Pictures aside, quote the whole listing exactly.

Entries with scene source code
▼▼▼

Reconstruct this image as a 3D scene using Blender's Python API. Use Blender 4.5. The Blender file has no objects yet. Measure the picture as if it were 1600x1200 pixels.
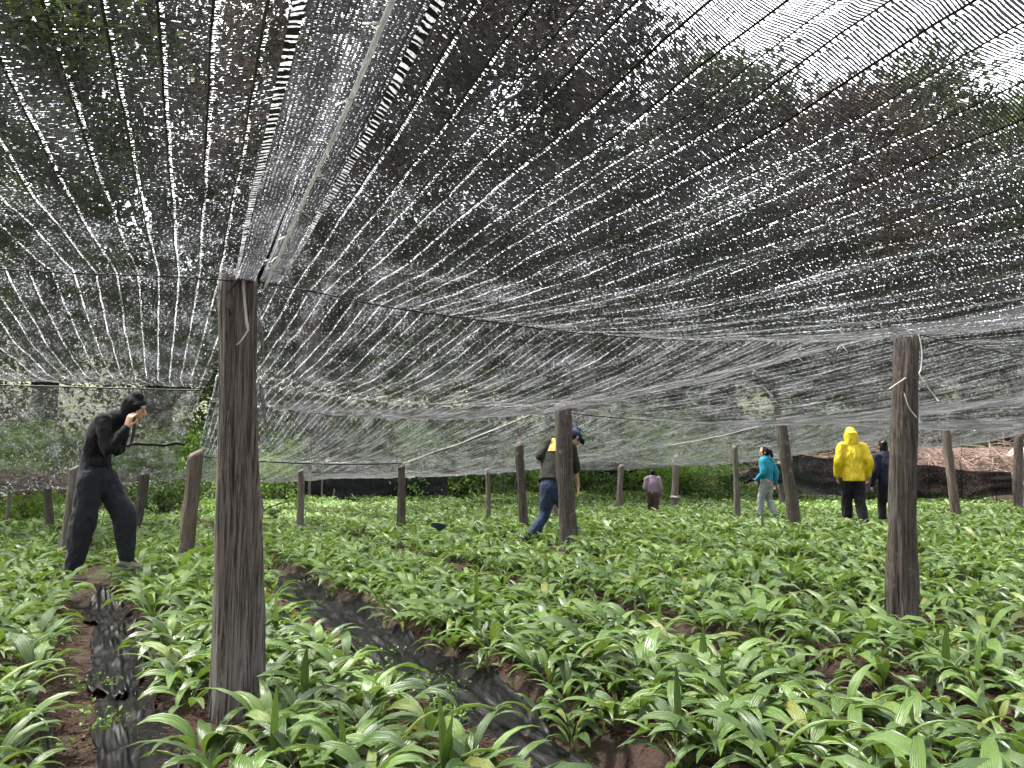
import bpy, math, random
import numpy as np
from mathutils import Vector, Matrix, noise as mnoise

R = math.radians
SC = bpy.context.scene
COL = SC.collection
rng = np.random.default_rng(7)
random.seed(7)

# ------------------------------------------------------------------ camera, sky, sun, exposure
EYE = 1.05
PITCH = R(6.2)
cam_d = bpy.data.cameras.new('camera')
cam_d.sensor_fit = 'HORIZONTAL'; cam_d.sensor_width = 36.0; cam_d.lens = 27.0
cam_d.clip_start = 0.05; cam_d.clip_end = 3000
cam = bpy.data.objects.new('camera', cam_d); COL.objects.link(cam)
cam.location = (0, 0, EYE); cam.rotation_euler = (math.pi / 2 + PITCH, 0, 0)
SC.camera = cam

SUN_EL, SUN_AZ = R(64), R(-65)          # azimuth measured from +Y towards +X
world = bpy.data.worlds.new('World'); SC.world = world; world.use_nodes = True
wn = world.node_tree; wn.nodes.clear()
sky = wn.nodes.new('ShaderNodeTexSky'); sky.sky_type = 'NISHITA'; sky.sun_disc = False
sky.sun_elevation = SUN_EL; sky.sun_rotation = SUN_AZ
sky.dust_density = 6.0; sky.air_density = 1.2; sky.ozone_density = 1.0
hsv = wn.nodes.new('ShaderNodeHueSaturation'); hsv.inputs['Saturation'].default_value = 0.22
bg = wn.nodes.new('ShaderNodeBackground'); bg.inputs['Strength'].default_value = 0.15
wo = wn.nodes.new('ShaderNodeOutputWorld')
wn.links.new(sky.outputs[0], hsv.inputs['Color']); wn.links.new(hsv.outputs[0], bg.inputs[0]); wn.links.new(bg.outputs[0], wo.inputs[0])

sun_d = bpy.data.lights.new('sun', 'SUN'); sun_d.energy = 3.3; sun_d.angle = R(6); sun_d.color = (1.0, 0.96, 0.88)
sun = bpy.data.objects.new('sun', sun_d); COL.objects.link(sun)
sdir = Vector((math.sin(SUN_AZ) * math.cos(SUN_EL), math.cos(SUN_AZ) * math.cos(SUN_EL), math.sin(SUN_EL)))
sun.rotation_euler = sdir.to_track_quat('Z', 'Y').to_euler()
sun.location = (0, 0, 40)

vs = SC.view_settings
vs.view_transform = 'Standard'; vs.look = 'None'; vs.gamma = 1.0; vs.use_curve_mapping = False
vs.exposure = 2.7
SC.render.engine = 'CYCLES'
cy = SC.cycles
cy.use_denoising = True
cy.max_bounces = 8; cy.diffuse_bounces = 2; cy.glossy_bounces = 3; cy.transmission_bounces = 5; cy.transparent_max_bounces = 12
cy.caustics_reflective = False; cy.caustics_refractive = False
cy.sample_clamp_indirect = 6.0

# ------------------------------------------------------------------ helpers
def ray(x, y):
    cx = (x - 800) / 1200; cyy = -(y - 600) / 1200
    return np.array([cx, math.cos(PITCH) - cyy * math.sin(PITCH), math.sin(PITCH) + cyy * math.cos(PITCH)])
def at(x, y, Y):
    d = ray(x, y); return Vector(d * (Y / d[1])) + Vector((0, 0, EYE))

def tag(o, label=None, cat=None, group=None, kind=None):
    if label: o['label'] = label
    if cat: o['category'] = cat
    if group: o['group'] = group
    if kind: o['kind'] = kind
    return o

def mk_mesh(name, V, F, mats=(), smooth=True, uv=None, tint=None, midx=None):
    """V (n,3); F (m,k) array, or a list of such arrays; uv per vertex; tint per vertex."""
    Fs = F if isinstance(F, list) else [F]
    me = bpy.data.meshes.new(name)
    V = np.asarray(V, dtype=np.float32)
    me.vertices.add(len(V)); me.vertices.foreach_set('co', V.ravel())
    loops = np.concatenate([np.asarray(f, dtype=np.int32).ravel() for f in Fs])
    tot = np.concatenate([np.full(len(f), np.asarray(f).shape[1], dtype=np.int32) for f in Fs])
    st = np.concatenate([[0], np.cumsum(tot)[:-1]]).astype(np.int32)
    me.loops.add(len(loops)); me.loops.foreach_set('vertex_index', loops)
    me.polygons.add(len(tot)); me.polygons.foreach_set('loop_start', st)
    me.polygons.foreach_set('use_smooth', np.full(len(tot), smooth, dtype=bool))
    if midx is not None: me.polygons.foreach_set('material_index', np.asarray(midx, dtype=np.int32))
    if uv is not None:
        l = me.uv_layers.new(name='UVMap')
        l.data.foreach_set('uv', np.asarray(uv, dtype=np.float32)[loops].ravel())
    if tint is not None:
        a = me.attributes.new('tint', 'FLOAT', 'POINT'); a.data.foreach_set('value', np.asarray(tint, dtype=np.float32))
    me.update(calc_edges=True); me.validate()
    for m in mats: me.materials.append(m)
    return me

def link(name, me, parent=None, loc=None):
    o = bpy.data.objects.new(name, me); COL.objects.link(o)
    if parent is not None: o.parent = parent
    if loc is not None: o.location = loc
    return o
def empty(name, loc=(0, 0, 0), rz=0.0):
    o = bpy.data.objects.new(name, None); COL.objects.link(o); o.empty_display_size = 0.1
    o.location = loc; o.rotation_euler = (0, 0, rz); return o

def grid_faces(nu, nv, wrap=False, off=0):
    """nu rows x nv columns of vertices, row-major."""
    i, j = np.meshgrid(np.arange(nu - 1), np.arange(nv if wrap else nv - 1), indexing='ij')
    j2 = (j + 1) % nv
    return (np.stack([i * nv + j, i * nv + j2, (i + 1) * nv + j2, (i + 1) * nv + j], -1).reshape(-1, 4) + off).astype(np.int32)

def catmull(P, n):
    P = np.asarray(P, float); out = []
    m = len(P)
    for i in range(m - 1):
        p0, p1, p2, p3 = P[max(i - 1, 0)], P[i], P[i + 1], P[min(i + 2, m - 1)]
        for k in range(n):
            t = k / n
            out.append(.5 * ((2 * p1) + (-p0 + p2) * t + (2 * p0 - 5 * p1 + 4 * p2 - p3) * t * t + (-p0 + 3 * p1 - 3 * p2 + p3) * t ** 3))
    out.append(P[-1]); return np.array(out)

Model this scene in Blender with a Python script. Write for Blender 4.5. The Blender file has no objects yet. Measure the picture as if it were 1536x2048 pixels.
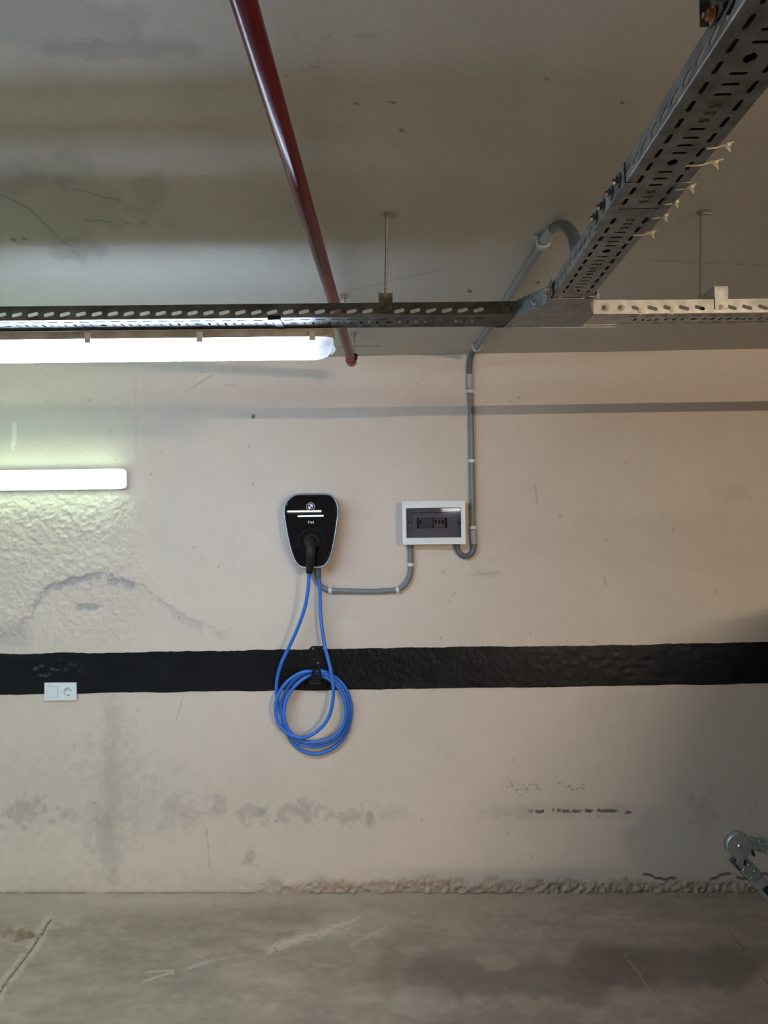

▲▲▲

* **Solution for this exercise**:
Reconstruct this image as a 3D scene using Blender's Python API. Use Blender 4.5. The Blender file has no objects yet. Measure the picture as if it were 1600x1200 pixels.
import bpy, math, random
import numpy as np
from mathutils import Vector, Matrix, noise as mnoise

R = math.radians
SC = bpy.context.scene
COL = SC.collection
rng = np.random.default_rng(7)
random.seed(7)

# ------------------------------------------------------------------ camera, sky, sun, exposure
EYE = 1.05
PITCH = R(6.2)
cam_d = bpy.data.cameras.new('camera')
cam_d.sensor_fit = 'HORIZONTAL'; cam_d.sensor_width = 36.0; cam_d.lens = 27.0
cam_d.clip_start = 0.05; cam_d.clip_end = 3000
cam = bpy.data.objects.new('camera', cam_d); COL.objects.link(cam)
cam.location = (0, 0, EYE); cam.rotation_euler = (math.pi / 2 + PITCH, 0, 0)
SC.camera = cam

SUN_EL, SUN_AZ = R(64), R(-65)          # azimuth measured from +Y towards +X
world = bpy.data.worlds.new('World'); SC.world = world; world.use_nodes = True
wn = world.node_tree; wn.nodes.clear()
sky = wn.nodes.new('ShaderNodeTexSky'); sky.sky_type = 'NISHITA'; sky.sun_disc = False
sky.sun_elevation = SUN_EL; sky.sun_rotation = SUN_AZ
sky.dust_density = 6.0; sky.air_density = 1.2; sky.ozone_density = 1.0
hsv = wn.nodes.new('ShaderNodeHueSaturation'); hsv.inputs['Saturation'].default_value = 0.22
bg = wn.nodes.new('ShaderNodeBackground'); bg.inputs['Strength'].default_value = 0.15
wo = wn.nodes.new('ShaderNodeOutputWorld')
wn.links.new(sky.outputs[0], hsv.inputs['Color']); wn.links.new(hsv.outputs[0], bg.inputs[0]); wn.links.new(bg.outputs[0], wo.inputs[0])

sun_d = bpy.data.lights.new('sun', 'SUN'); sun_d.energy = 3.3; sun_d.angle = R(6); sun_d.color = (1.0, 0.96, 0.88)
sun = bpy.data.objects.new('sun', sun_d); COL.objects.link(sun)
sdir = Vector((math.sin(SUN_AZ) * math.cos(SUN_EL), math.cos(SUN_AZ) * math.cos(SUN_EL), math.sin(SUN_EL)))
sun.rotation_euler = sdir.to_track_quat('Z', 'Y').to_euler()
sun.location = (0, 0, 40)

vs = SC.view_settings
vs.view_transform = 'Standard'; vs.look = 'None'; vs.gamma = 1.0; vs.use_curve_mapping = False
vs.exposure = 2.7
SC.render.engine = 'CYCLES'
cy = SC.cycles
cy.use_denoising = True
cy.max_bounces = 8; cy.diffuse_bounces = 2; cy.glossy_bounces = 3; cy.transmission_bounces = 5; cy.transparent_max_bounces = 12
cy.caustics_reflective = False; cy.caustics_refractive = False
cy.sample_clamp_indirect = 6.0

# ------------------------------------------------------------------ helpers
def ray(x, y):
    cx = (x - 800) / 1200; cyy = -(y - 600) / 1200
    return np.array([cx, math.cos(PITCH) - cyy * math.sin(PITCH), math.sin(PITCH) + cyy * math.cos(PITCH)])
def at(x, y, Y):
    d = ray(x, y); return Vector(d * (Y / d[1])) + Vector((0, 0, EYE))

def tag(o, label=None, cat=None, group=None, kind=None):
    if label: o['label'] = label
    if cat: o['category'] = cat
    if group: o['group'] = group
    if kind: o['kind'] = kind
    return o

def mk_mesh(name, V, F, mats=(), smooth=True, uv=None, tint=None, midx=None):
    """V (n,3); F (m,k) array, or a list of such arrays; uv per vertex; tint per vertex."""
    Fs = F if isinstance(F, list) else [F]
    me = bpy.data.meshes.new(name)
    V = np.asarray(V, dtype=np.float32)
    me.vertices.add(len(V)); me.vertices.foreach_set('co', V.ravel())
    loops = np.concatenate([np.asarray(f, dtype=np.int32).ravel() for f in Fs])
    tot = np.concatenate([np.full(len(f), np.asarray(f).shape[1], dtype=np.int32) for f in Fs])
    st = np.concatenate([[0], np.cumsum(tot)[:-1]]).astype(np.int32)
    me.loops.add(len(loops)); me.loops.foreach_set('vertex_index', loops)
    me.polygons.add(len(tot)); me.polygons.foreach_set('loop_start', st)
    me.polygons.foreach_set('use_smooth', np.full(len(tot), smooth, dtype=bool))
    if midx is not None: me.polygons.foreach_set('material_index', np.asarray(midx, dtype=np.int32))
    if uv is not None:
        l = me.uv_layers.new(name='UVMap')
        l.data.foreach_set('uv', np.asarray(uv, dtype=np.float32)[loops].ravel())
    if tint is not None:
        a = me.attributes.new('tint', 'FLOAT', 'POINT'); a.data.foreach_set('value', np.asarray(tint, dtype=np.float32))
    me.update(calc_edges=True); me.validate()
    for m in mats: me.materials.append(m)
    return me

def link(name, me, parent=None, loc=None):
    o = bpy.data.objects.new(name, me); COL.objects.link(o)
    if parent is not None: o.parent = parent
    if loc is not None: o.location = loc
    return o
def empty(name, loc=(0, 0, 0), rz=0.0):
    o = bpy.data.objects.new(name, None); COL.objects.link(o); o.empty_display_size = 0.1
    o.location = loc; o.rotation_euler = (0, 0, rz); return o

def grid_faces(nu, nv, wrap=False, off=0):
    """nu rows x nv columns of vertices, row-major."""
    i, j = np.meshgrid(np.arange(nu - 1), np.arange(nv if wrap else nv - 1), indexing='ij')
    j2 = (j + 1) % nv
    return (np.stack([i * nv + j, i * nv + j2, (i + 1) * nv + j2, (i + 1) * nv + j], -1).reshape(-1, 4) + off).astype(np.int32)

def catmull(P, n):
    P = np.asarray(P, float); out = []
    m = len(P)
    for i in range(m - 1):
        p0, p1, p2, p3 = P[max(i - 1, 0)], P[i], P[i + 1], P[min(i + 2, m - 1)]
        for k in range(n):
            t = k / n
            out.append(.5 * ((2 * p1) + (-p0 + p2) * t + (2 * p0 - 5 * p1 + 4 * p2 - p3) * t * t + (-p0 + 3 * p1 - 3 * p2 + p3) * t ** 3))
    out.append(P[-1]); return np.array(out)

Model this scene in Blender with a Python script. Write for Blender 4.5. The Blender file has no objects yet. Measure the picture as if it were 1536x2048 pixels.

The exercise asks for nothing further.